» **PROVIDED DATA**:
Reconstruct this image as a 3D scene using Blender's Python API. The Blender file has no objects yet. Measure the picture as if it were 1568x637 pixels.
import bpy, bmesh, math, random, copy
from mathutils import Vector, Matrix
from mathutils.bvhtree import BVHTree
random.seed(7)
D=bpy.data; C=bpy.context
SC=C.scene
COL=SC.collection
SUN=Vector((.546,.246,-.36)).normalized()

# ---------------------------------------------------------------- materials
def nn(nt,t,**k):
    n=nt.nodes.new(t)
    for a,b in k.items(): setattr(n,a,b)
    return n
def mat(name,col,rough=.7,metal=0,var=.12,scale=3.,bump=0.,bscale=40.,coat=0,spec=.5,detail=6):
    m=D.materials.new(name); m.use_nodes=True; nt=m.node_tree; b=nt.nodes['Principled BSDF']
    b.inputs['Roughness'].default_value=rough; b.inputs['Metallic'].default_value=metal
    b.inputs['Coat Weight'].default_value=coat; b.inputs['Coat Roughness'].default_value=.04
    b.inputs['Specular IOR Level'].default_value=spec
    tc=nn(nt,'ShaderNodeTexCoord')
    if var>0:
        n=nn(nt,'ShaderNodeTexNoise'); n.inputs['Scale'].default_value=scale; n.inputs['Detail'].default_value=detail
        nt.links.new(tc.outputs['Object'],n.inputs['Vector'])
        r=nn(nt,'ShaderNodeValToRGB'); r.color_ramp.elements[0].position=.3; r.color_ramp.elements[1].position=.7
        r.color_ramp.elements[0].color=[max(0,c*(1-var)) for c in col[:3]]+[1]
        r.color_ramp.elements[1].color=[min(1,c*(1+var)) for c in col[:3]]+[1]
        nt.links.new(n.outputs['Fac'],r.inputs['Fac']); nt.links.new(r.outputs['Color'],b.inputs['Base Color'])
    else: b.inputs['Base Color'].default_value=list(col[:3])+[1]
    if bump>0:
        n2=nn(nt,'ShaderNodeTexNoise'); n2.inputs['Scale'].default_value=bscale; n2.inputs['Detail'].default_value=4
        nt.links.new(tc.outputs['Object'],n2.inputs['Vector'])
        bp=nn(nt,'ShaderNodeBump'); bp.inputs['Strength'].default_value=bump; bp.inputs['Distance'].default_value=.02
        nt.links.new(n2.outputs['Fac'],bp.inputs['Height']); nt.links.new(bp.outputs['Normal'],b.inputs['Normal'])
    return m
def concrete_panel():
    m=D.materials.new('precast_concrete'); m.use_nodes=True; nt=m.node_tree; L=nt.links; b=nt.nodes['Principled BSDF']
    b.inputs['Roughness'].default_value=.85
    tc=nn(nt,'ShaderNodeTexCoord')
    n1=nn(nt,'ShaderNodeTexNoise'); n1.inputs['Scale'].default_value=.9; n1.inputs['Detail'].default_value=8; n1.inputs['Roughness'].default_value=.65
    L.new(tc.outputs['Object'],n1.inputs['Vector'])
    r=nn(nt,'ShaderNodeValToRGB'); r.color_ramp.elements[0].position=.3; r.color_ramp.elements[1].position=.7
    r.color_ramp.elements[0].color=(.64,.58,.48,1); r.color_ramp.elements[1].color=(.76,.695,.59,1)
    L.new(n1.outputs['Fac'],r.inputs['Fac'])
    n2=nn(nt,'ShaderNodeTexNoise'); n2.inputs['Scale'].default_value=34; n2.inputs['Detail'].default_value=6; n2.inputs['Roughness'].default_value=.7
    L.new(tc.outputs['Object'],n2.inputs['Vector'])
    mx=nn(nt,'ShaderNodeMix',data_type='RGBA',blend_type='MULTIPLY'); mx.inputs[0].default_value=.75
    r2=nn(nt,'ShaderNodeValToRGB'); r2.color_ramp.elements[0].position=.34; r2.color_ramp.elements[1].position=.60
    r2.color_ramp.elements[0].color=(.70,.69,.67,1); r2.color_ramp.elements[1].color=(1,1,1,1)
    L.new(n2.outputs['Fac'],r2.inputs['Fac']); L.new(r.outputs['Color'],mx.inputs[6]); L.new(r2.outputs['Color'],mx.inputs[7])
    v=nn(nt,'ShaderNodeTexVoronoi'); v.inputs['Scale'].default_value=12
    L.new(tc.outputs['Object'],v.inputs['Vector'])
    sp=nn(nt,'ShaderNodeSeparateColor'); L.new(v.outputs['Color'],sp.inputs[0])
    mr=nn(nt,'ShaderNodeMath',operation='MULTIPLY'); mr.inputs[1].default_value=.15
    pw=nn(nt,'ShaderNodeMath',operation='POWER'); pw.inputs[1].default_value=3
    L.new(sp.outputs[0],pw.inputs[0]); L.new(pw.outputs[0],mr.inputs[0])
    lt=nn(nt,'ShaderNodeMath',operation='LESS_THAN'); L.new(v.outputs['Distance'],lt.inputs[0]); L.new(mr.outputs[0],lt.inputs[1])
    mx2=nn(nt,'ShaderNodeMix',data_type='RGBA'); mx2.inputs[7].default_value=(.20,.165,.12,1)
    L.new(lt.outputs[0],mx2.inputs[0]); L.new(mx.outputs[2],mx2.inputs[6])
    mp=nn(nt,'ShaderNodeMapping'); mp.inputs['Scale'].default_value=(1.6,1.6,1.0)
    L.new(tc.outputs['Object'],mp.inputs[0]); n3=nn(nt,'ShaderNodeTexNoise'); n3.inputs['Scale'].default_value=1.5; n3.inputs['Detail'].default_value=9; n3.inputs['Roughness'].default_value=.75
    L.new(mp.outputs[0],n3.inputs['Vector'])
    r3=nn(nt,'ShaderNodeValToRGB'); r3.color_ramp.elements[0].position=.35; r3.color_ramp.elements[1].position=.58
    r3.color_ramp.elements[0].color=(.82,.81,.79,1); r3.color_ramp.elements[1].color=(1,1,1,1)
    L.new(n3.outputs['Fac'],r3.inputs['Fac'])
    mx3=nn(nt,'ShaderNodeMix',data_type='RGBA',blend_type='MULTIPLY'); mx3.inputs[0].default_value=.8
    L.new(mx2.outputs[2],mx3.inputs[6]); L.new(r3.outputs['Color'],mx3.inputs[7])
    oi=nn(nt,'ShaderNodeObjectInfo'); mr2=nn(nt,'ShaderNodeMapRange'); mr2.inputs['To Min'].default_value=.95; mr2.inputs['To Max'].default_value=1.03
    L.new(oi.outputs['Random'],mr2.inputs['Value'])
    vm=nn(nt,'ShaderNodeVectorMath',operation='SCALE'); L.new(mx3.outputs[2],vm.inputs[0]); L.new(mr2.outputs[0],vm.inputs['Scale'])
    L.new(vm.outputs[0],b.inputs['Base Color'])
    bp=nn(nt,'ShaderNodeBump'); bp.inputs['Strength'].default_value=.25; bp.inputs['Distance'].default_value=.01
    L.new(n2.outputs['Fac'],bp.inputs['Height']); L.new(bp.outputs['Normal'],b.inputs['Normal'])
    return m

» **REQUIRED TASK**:
Return a word-for-word copy of the lines from the beginning of the listing to the line holding "SUN=Vector((.546,.246,-.36)).normalized()", both kept.

» **FULL SOLUTION**:
Reconstruct this image as a 3D scene using Blender's Python API. The Blender file has no objects yet. Measure the picture as if it were 1568x637 pixels.
import bpy, bmesh, math, random, copy
from mathutils import Vector, Matrix
from mathutils.bvhtree import BVHTree
random.seed(7)
D=bpy.data; C=bpy.context
SC=C.scene
COL=SC.collection
SUN=Vector((.546,.246,-.36)).normalized()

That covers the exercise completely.